- Task brief -
Repeat the lines below exactly as written, please, from the line with "Build this scene" to the line with "return m, nt, nt.nodes['Principled BSDF']", both lines included, and no others.

***** Given data *****

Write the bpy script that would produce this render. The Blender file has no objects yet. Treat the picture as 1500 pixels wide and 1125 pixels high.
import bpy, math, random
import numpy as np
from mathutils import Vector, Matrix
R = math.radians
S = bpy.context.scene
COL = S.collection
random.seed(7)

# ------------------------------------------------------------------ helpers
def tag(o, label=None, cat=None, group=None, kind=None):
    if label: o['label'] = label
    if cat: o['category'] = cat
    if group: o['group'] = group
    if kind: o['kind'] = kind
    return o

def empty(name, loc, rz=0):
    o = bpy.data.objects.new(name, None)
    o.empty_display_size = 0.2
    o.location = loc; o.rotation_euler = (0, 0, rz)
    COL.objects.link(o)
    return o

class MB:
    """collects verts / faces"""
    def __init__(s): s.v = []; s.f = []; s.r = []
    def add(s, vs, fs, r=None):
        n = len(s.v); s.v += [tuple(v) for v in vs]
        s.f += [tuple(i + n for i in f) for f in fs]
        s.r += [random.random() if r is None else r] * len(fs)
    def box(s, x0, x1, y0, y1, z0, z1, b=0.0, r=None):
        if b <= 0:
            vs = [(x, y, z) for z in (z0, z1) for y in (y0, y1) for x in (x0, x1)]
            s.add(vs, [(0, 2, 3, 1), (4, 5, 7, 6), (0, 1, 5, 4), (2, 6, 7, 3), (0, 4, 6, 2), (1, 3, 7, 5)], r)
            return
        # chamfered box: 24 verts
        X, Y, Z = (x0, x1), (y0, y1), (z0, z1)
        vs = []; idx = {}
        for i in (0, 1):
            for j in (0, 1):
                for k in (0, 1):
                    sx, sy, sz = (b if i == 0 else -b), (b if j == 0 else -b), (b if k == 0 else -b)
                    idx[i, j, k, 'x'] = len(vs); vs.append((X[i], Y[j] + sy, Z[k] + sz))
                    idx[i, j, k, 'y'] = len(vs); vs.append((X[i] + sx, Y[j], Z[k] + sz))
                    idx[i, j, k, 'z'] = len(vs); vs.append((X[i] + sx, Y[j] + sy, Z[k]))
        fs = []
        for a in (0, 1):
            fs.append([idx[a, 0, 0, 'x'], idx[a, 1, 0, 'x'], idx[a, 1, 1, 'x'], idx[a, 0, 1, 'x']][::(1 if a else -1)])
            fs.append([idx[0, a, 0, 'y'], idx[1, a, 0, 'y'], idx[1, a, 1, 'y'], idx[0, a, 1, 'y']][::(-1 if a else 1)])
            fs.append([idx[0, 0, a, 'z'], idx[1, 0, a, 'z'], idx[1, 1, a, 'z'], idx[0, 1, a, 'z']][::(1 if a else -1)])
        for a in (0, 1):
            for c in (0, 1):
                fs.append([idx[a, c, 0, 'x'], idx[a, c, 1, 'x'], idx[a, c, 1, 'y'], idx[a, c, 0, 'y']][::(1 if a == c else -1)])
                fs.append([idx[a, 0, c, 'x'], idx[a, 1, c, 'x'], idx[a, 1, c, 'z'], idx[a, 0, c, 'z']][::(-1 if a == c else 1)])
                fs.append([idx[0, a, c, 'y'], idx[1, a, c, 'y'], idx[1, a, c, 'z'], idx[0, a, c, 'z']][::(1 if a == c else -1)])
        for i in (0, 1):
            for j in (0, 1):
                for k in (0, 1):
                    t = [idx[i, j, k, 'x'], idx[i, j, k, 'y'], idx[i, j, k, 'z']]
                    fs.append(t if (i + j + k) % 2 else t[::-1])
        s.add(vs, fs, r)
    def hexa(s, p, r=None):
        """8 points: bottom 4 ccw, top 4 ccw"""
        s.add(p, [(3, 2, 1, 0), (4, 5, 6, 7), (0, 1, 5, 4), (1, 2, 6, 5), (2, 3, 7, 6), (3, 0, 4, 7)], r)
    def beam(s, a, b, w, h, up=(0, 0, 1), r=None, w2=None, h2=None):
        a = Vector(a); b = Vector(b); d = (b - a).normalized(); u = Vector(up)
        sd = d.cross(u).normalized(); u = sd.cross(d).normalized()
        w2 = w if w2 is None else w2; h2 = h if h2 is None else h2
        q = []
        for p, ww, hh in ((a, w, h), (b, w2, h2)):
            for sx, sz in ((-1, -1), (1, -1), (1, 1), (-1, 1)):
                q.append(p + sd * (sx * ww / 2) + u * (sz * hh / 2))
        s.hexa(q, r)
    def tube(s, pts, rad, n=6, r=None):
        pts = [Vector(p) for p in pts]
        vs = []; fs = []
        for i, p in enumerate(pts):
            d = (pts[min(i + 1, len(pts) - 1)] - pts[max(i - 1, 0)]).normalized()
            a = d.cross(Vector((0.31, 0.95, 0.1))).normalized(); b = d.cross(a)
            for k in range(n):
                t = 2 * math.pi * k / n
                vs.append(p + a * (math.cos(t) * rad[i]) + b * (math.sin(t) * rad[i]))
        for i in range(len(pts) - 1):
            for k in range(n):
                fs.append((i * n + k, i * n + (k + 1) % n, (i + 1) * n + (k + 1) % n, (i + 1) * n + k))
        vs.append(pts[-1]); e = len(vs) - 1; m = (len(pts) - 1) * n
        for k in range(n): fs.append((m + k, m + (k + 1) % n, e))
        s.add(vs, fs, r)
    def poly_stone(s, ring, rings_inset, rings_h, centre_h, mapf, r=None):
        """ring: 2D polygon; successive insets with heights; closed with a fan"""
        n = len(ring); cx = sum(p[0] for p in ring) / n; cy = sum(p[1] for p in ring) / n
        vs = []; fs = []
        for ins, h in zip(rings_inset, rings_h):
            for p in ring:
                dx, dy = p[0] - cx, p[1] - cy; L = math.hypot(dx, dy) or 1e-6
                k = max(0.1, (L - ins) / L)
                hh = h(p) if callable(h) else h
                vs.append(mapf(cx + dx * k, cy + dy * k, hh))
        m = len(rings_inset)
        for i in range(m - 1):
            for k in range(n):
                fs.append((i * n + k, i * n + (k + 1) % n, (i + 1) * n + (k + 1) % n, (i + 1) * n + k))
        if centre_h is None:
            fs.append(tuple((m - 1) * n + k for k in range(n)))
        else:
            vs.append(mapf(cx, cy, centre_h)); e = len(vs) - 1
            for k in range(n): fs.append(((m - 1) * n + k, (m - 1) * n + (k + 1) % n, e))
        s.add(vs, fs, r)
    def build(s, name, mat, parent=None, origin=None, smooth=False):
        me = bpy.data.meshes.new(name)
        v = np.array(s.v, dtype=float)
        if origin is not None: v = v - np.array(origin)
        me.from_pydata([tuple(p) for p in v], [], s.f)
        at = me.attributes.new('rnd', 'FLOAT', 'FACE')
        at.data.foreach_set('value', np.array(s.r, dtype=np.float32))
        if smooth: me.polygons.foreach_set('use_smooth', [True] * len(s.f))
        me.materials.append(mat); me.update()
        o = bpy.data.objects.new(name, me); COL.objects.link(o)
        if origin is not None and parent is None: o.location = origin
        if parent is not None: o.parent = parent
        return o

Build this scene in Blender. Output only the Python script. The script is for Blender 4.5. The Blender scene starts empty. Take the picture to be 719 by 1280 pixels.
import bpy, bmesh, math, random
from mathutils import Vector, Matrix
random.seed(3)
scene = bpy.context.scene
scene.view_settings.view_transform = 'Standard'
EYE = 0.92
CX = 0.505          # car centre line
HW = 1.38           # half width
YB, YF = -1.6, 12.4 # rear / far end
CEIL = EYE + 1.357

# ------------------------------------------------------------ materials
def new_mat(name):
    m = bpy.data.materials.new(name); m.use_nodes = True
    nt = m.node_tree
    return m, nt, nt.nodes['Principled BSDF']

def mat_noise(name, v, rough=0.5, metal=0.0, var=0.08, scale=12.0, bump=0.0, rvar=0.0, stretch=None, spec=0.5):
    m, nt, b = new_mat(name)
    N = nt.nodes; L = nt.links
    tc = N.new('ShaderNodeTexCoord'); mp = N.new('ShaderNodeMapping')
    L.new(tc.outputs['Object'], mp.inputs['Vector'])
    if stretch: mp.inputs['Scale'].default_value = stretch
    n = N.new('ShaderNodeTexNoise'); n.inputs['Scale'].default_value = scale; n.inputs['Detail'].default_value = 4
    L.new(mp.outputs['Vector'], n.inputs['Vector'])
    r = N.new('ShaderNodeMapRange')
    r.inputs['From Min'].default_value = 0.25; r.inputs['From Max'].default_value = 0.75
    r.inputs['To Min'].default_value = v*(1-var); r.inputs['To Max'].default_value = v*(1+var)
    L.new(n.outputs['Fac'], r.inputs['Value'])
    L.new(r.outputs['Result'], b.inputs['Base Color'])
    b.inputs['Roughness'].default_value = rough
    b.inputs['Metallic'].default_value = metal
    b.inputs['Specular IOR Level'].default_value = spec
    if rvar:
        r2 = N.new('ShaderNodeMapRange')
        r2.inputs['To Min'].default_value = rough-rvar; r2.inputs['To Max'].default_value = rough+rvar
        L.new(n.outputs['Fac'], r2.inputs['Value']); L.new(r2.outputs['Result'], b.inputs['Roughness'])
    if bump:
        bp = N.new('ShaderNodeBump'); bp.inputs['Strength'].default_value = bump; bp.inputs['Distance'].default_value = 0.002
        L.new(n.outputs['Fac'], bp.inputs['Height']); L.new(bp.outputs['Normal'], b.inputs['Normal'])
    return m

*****

- Final answer -
Build this scene in Blender. Output only the Python script. The script is for Blender 4.5. The Blender scene starts empty. Take the picture to be 719 by 1280 pixels.
import bpy, bmesh, math, random
from mathutils import Vector, Matrix
random.seed(3)
scene = bpy.context.scene
scene.view_settings.view_transform = 'Standard'
EYE = 0.92
CX = 0.505          # car centre line
HW = 1.38           # half width
YB, YF = -1.6, 12.4 # rear / far end
CEIL = EYE + 1.357

# ------------------------------------------------------------ materials
def new_mat(name):
    m = bpy.data.materials.new(name); m.use_nodes = True
    nt = m.node_tree
    return m, nt, nt.nodes['Principled BSDF']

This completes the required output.